Klaus Keßler eröffnete neben dem Museum auch eine Gemäldeausstellung. Die Hosenfelder Künstlerin Ingrid Hoeft zeigt den Sommer über im Museum zehn Gemälde, die eine Auswahl ihres Schaffens darstellen. Abschließend wies Keßler darauf hin, dass am 1. Juni im Brachttalmuseum im Nachbardorf Spielberg eine "großartige Ausstellung" mit Keramiken des Jugendstilkünstlers Professor Joseph Maria Olbrich eröffnet wird.
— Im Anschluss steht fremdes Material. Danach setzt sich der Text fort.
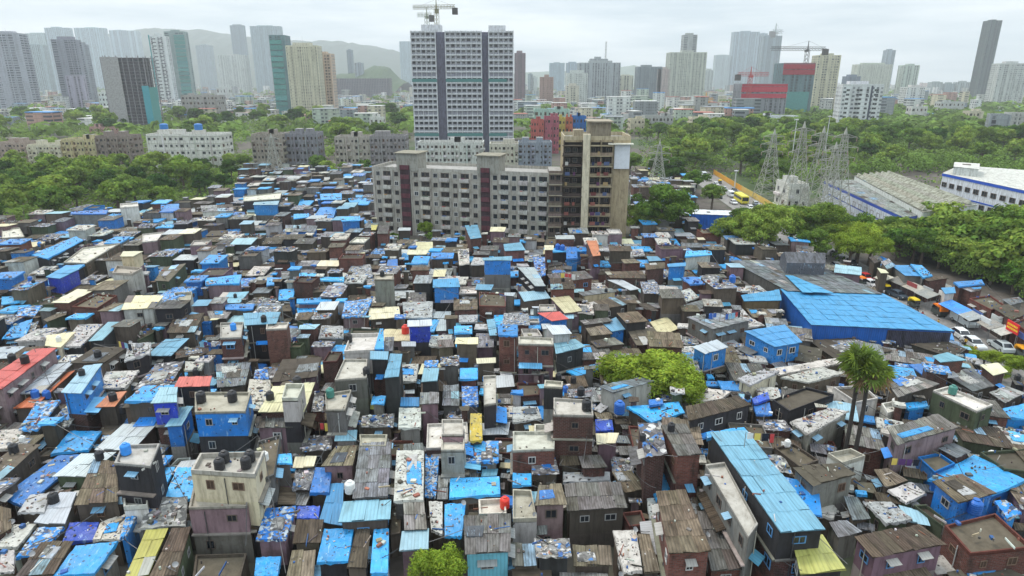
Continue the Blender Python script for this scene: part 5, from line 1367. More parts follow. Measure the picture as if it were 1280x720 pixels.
def canopy(name, label, P, n, lo, hi, lf=.62, m_=90):
    W_ = [tuple(gp(*p)[:2]) for p in P]; xs = [p[0] for p in W_]; ys = [p[1] for p in W_]; mb = MB(); k = 0
    while k < n:
        x, y = rt.uniform(min(xs), max(xs)), rt.uniform(min(ys), max(ys))
        if not inpoly(x, y, W_): continue
        k += 1; s = rt.uniform(lo, hi); sh0 = rt.uniform(.6, 1.25); hz = rt.uniform(2.5, 5.)
        for _ in range(m_):
            d = Vector((rt.gauss(0, 1), rt.gauss(0, 1), abs(rt.gauss(0, 1)))).normalized(); p = Vector((x, y, hz))+Vector((d.x*s, d.y*s, d.z*s*.6-(1-d.z)*hz*.5))*rt.uniform(.8, 1.05); n_ = (d+Vector((rt.uniform(-.6, .6), rt.uniform(-.6, .6), .4))).normalized(); a = n_.orthogonal().normalized()*lf*rt.uniform(.7, 1.2); b = n_.cross(a)*.75; sh = sh0*rt.uniform(.75, 1.25)
            mb.poly([p-a, p-b, p+a, p+b], 'leaf', (sh, sh, sh), [(0, 0)]*4)
    return tag(mb.build(name), label, 'woods', None, 'stuff')
canopy('forest_canopy', 'continuous green canopy filling in between the right-hand forest trees', ((800, 236), (826, 176), (930, 164), (1290, 176), (1450, 230), (1300, 214), (1180, 207), (1090, 216), (1030, 226), (985, 242), (960, 246), (925, 224), (890, 212), (862, 226)), 720, 3.2, 5.6)
canopy('wood_edge', 'low green canopy behind the factory roofs', ((1060, 222), (1090, 214), (1180, 205), (1320, 210), (1330, 226), (1240, 222), (1190, 216), (1110, 222)), 110, 3., 4.6)
canopy('belt_canopy', 'low green canopy between the middle blocks on the left', ((-40, 208), (-40, 158), (180, 154), (510, 154), (510, 206), (300, 208)), 520, 3., 5.)
canopy('roadside_canopy', 'low green canopy under the trees behind the shops', ((1110, 304), (1180, 300), (1300, 316), (1335, 398), (1255, 368), (1195, 346), (1125, 326)), 150, 2., 3.2, .26, 330)
def far_wood(name, label, n, Y0, Y1, xr, lo, hi, skip=None):
    mb = MB()
    for i in range(n):
        Y = Y0+(Y1-Y0)*rt.random()**1.5; x = rt.uniform(*xr)*Y; s = rt.uniform(lo, hi)
        if skip and skip(x, Y): continue
        sh0 = rt.uniform(.6, 1.3)
        for k in range(34):
            d = Vector((rt.gauss(0, 1), rt.gauss(0, 1), abs(rt.gauss(0, 1)))).normalized(); p = Vector((x, Y, s*.35))+Vector((d.x*s, d.y*s, d.z*s*.65)); n_ = (d+Vector((rt.uniform(-.5, .5), rt.uniform(-.5, .5), .2))).normalized(); a = n_.orthogonal().normalized()*s*.24; b = n_.cross(a); sh = sh0*rt.uniform(.8, 1.2)
            mb.poly([p-a, p-b, p+a, p+b], 'leaf', (sh, sh, sh), [(0, 0)]*4)
    return tag(mb.build(name), label, 'woods', None, 'stuff')
far_wood('far_woods', 'far-off wooded land filling the gaps between city blocks', 1300, 480, 3200, (-.85, .85), 6, 12)
far_wood('right_woods', 'far wooded land reaching back on the right', 700, 430, 1500, (.36, .85), 6, 10)
# ---------------------------------------------------------------- twin fan palms
def fan_palm(label, bx, by, cx, cy, seed):
    rng = random.Random(seed); P = gp(bx, by); T = wy(cx, cy, P.y+.0); o = tag(empty('fan_palm', P), label, 'palm tree'); top = Vector((T.x-P.x, 0, T.z)); mb = MB(); pv = Vector((0, 0, -.1))
    for k in range(1, 13): t = k/12; q_ = Vector((top.x*t+math.sin(t*4)*.12, 0, top.z*t)); mb.tube(pv, q_, .26-.08*(k-1)/12, .26-.08*t, 'wood', (.055, .048, .042), 9, k == 12); pv = q_
    mb.build('trunk', o); mb = MB()
    for i in range(40):
        z = 1-2*(i+.5)/40*.92; a = i*2.39996; rr = math.sqrt(max(0, 1-z*z)); d = Vector((rr*math.cos(a), rr*math.sin(a), z)).normalized(); L = rng.uniform(.7, 1.45); c0 = top+d*L
        mb.tube(top, c0, .035, .025, 'wood', (.10, .12, .04), 4, False); s_ = d.cross(Vector((.1, .2, 1))).normalized(); u_ = s_.cross(d); sh = rng.uniform(.6, 1.3); dead = z < -.2 and rng.random() < .4
        tw = rng.uniform(0, 6.28); s2, u2 = s_*math.cos(tw)+u_*math.sin(tw), u_*math.cos(tw)-s_*math.sin(tw)
        for k in range(13):
            th = -1.35+2.7*k/12; v = (d*math.cos(th)+s2*math.sin(th)+u2*.18*math.cos(k*3.1)).normalized(); FL = rng.uniform(.9, 1.5); w_ = v.cross(u2).normalized()*.12
            e_ = c0+v*FL-Vector((0, 0, .22)); m_ = c0+v*FL*.55; mb.poly([c0, m_-w_, e_, m_+w_], ('leaf' if i % 3 else 'leaf_bright') if not dead else 'wood', (sh, sh*.95, sh) if not dead else (.3, .2, .1), [(0, 0)]*4)
    mb.build('crown', o); return o
fan_palm('fan palm with dark bare trunk, left of the twin pair', 1050, 592, 1076, 452, 3); fan_palm('fan palm with dark bare trunk, right of the twin pair', 1061, 597, 1088, 464, 4)
# ---------------------------------------------------------------- roads
rs = random.Random(44)
def smooth_path(px, n=8):
    P = [gp(*p) for p in px]; out = []
    for i in range(len(P)-1):
        p0, p1, p2, p3 = P[max(0, i-1)], P[i], P[i+1], P[min(len(P)-1, i+2)]
        for k in range(n): t = k/n; out.append(.5*((2*p1)+(p2-p0)*t+(2*p0-5*p1+4*p2-p3)*t*t+(3*p1-p0-3*p2+p3)*t**3))
    out.append(P[-1]); return out
def side(path, i): d = (path[min(len(path)-1, i+1)]-path[max(0, i-1)]).normalized(); return Vector((d.y, -d.x, 0)), d
def strip(mb, path, o0, o1, z, m, c):
    for i in range(len(path)-1):
        s0, _ = side(path, i); s1, _ = side(path, i+1); f = lambda p: Vector((p.x, p.y, z))
        mb.poly([f(path[i]+s0*o0), f(path[i+1]+s1*o0), f(path[i+1]+s1*o1), f(path[i]+s0*o1)], m, c)
ROAD = smooth_path(RPX)
mb = MB(); strip(mb, ROAD, 5.2, -5.2, .02, 'asphalt', (.1, .1, .1)); tag(mb.build('road'), 'dusty grey road with traffic between the blue shed and the shops', 'road', None, 'structure')
for s, lb in ((1, 'kerb on the near side of the road'), (-1, 'kerb on the shop side of the road')):
    mb = MB()
    for i in range(len(ROAD)-1):
        a, _ = side(ROAD, i); b, _ = side(ROAD, i+1); V = lambda p, k, z: Vector((p.x+k.x*s*w_, p.y+k.y*s*w_, z))
        for w0, w1 in ((5.2, 6.6),):
            P = []
            for p, k in ((ROAD[i], a), (ROAD[i+1], b)): P.append((p+k*s*w0, p+k*s*w1))
            (p0, p1), (q0, q1) = P; f = lambda p, z: Vector((p.x, p.y, z))
            mb.poly([f(p0, .14), f(q0, .14), f(q1, .14), f(p1, .14)], 'concrete', (.28, .27, .25)); mb.poly([f(p0, 0), f(q0, 0), f(q0, .14), f(p0, .14)], 'concrete', (.4, .39, .36))
    tag(mb.build('pavement'), lb, 'pavement', None, 'structure')
# yellow hoarding along the far stretch
mb = MB(); mo = MB()
for i in range(2, 22):
    a, _ = side(ROAD, i); b, _ = side(ROAD, i+1); p, q_ = ROAD[i]-a*6.8, ROAD[i+1]-b*6.8; f = lambda p, z: Vector((p.x, p.y, z)); c = jit(srgb('#e0a02c' if i < 9 else '#d8b860'), .12, rs)
    mb.poly([f(p, .1), f(q_, .1), f(q_, 2.2), f(p, 2.2)], 'paint', c); mb.poly([f(q_-b*.08, .1), f(p-a*.08, .1), f(p-a*.08, 2.2), f(q_-b*.08, 2.2)], 'paint', c); mb.poly([f(p, 2.2), f(q_, 2.2), f(q_-b*.08, 2.2), f(p-a*.08, 2.2)], 'paint', c)
    mo.tube(f(p-a*.2, 0), f(p-a*.2, 2.5), .06, .06, 'steel', (.3, .28, .2), 5)
o = tag(empty('hoarding', (0, 0, 0)), 'orange-yellow barrier fence along the far traffic queue', 'fence'); mb.build('panel', o); mo.build('post', o)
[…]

Kreisbeigeordnete Sigrid Schindler überbrachte die Grüße und einen Scheck des Landrats. Sie selbst sei ja auch mit der Leidenschaft befallen, Waechtersbacher Keramik zu sammeln und habe als Kind Uraula Fesca kennen gelernt. Für den Brachttaler Gemeindevorstand gratulierte Beigeordnete Daniela Glöckner, und Michaela Meiser lobte im Namen der Keramik-Geschäftsleitung - Turpin Rosenthal und Rainer Mann - das Engagement der Familie Keßler. Kunsthistoriker Pascal Heß wies daraufhin, dass am 2. Juli um 19 Uhr im Museum für darstellende Kunst in Frankfurt eine Waechtershacher-Ausstellung eröffnet wird. Zum Abschluss dieses offiziellen Teils verlas der Hellsteiner Hobbyhistoriker Volker Kirchner einen Brief Ursula Fescas.